As most have stated previously, war came too soon for the Kriegsmarine, and she was not prepared to fight a war against England 1 to 1, much less the United States. Hitler believed (as the Vietnamese did in the 1960s, and world terrorists do today) that they do not have to win the military war against the US, they simply have to win the war of public opinion. Hitler felt that if he started knocking on the door if the USA (Operation Paukenschlag), sinking US ships and killing US merchant sailors, that the public opinion would force the US to terms, or at least adopt a more neutral stance. Obviously, that didn't happen, and the overwhelming shipbuilding capacity of the US simply buried that of the German submarine arm.
Germany's surface fleet was also at a disadvantage because of Allied airpower. England was at the extreme west of the theatre, so her navy could operate without the constant fear of heavy raids on places like Scapa Flow. On the other hand, in Germany, the North Sea, and Biscay, Allied airpower had the ability to seek out and destroy the Kreigsmarine surface units while they were still in harbor... German heavy units also had to run the gauntlet of either the North Sea passage, or the Channel, to get back to home waters. In essence, they were boxed in from the start.
Her aircraft carrier production was limited to Graf Zeppelin, and even she was not of the same quality of her contemporaries, the US Yorktown Class, the Japanese Shokaku, or the British Illustrious Class. Again, when you consider the overall situation, any large surface unit capable of mounting a threat, especially an aerial one, would have been a high priority target. Graf Zeppelin wouldn't have lived long were she operational.
As for the U-boats...well, it wasn't any one solitary thing that caused their downfall, it was a combination of things...

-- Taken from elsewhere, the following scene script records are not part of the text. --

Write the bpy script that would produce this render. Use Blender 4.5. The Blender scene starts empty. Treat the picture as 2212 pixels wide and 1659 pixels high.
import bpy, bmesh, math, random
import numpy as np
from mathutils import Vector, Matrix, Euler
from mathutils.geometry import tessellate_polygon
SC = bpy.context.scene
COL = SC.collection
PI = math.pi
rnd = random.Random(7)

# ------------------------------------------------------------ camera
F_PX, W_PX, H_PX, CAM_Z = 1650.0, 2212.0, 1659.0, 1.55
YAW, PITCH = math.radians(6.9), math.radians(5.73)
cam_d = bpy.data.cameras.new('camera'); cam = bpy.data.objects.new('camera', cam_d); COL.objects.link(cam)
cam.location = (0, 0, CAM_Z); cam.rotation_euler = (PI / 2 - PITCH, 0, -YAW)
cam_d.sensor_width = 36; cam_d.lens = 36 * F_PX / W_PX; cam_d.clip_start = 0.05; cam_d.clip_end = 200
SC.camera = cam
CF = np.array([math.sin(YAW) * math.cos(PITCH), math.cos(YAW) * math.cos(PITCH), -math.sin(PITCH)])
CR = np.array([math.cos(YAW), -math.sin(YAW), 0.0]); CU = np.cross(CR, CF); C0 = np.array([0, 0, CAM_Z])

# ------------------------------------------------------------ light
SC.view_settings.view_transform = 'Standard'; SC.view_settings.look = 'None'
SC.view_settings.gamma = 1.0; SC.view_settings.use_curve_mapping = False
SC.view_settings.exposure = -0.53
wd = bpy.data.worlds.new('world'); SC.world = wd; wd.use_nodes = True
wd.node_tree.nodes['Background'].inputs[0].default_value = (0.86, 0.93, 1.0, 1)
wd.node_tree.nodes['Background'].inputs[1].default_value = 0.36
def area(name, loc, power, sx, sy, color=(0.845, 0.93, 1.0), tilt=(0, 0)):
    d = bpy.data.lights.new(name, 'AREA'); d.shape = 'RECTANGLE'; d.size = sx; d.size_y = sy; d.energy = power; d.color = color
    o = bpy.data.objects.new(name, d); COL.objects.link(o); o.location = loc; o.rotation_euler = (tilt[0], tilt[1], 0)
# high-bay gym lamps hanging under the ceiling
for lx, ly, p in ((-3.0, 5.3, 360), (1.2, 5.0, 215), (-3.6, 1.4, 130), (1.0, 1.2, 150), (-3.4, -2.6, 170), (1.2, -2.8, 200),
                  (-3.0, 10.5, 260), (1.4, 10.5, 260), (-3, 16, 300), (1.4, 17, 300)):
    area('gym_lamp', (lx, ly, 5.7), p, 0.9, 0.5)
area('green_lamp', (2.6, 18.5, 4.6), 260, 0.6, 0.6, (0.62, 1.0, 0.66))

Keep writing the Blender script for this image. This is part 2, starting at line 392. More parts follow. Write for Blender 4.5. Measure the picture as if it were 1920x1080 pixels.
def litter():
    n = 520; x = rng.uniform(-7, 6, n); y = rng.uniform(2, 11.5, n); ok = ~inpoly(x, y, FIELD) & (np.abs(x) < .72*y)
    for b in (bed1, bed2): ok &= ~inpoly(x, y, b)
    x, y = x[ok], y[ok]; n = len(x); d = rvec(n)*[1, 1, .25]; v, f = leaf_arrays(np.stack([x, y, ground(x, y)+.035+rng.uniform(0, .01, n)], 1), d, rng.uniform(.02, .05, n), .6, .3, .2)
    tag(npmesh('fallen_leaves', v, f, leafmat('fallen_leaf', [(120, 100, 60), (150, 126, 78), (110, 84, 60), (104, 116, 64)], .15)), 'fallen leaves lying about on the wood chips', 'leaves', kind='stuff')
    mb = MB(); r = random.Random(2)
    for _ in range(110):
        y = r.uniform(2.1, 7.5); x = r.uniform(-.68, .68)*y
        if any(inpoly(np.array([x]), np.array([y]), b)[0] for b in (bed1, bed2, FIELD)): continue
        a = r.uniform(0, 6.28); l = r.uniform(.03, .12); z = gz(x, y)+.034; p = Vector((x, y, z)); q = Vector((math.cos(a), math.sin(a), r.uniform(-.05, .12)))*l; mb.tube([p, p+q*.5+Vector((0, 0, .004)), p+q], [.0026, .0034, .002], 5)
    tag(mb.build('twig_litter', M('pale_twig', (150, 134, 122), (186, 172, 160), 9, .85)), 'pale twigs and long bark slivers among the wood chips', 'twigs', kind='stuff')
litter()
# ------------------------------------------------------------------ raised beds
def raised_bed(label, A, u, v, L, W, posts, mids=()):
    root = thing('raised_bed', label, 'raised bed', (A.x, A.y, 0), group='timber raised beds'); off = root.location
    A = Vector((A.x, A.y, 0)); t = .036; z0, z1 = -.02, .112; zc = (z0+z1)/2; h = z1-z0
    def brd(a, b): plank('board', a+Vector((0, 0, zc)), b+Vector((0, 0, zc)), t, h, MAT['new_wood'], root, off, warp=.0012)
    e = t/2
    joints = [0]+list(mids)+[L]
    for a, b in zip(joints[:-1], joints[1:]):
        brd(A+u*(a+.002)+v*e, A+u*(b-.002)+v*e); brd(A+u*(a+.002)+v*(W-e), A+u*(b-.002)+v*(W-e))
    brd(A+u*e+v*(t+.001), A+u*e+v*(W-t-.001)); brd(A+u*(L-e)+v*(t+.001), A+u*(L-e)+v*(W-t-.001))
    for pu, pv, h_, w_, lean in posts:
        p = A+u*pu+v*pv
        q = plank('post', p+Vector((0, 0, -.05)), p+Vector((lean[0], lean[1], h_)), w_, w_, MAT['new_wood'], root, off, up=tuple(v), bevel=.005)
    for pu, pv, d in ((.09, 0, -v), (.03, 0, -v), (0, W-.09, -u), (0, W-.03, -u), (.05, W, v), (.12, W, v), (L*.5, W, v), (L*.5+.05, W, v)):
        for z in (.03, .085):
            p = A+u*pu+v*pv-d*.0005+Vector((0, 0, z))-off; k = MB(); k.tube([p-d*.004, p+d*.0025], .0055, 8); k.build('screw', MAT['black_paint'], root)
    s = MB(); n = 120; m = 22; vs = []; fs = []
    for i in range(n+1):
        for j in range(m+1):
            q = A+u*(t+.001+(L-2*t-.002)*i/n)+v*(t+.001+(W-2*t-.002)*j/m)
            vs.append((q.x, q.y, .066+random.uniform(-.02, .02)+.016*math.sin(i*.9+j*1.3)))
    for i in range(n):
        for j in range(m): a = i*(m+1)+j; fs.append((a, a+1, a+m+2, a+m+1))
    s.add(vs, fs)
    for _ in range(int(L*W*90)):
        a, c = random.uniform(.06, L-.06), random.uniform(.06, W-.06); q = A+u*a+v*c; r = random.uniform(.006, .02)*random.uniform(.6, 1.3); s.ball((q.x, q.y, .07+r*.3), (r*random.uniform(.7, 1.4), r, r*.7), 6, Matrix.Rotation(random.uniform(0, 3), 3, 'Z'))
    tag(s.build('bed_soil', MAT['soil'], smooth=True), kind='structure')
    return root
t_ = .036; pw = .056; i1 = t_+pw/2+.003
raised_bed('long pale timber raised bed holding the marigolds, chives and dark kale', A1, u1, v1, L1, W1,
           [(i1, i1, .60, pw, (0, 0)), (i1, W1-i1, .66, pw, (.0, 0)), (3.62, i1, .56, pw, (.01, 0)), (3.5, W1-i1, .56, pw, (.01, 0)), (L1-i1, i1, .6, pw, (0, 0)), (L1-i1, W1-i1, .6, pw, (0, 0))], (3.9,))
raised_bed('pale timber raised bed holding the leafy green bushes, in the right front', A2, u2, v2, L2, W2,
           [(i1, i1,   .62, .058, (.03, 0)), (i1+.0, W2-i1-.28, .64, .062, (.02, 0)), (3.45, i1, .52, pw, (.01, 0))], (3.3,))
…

Type VII boats were outclassed and outdated by 1942...they were not designed as long range boats, period. The Allies had radar, to pick them up on the surface, and sonar, to sink them. We captured and Enigma machine from U-110 early on, so we knew where and when they were deployed. Lastly, Doenitz refused to believe that the code could be broken, and with his strangle-hold methodology of command and control, continued to radio instructions and daily reports to his operational boats, so their locations, destinations, and objectives were clearly laid out to the Allies. Even when the 4th rotor was added, and the U-boats enjoyed a reprieve, Bletchley Park built the Bombe and Colossus, and were reading German codes again within months.
Again, war came too soon for the U-boat arm as well...when the war started, Hitler felt that it would, and could, be won with the weapons in the arsenal at the time...the Bf-109, Panzer IV, Type VII and Type IX U-boats. All of these systems were outclassed by 1942, but labored on until 1945. Development and production of superior systems, such as the Fw-190D-9, Ta-152, Panther, Tiger and King Tiger, and the Type XXI and XXIII U-boats should have commenced as early as 1942 and taken precendence over the older systems, but didn't. As a result, they were too few, too late.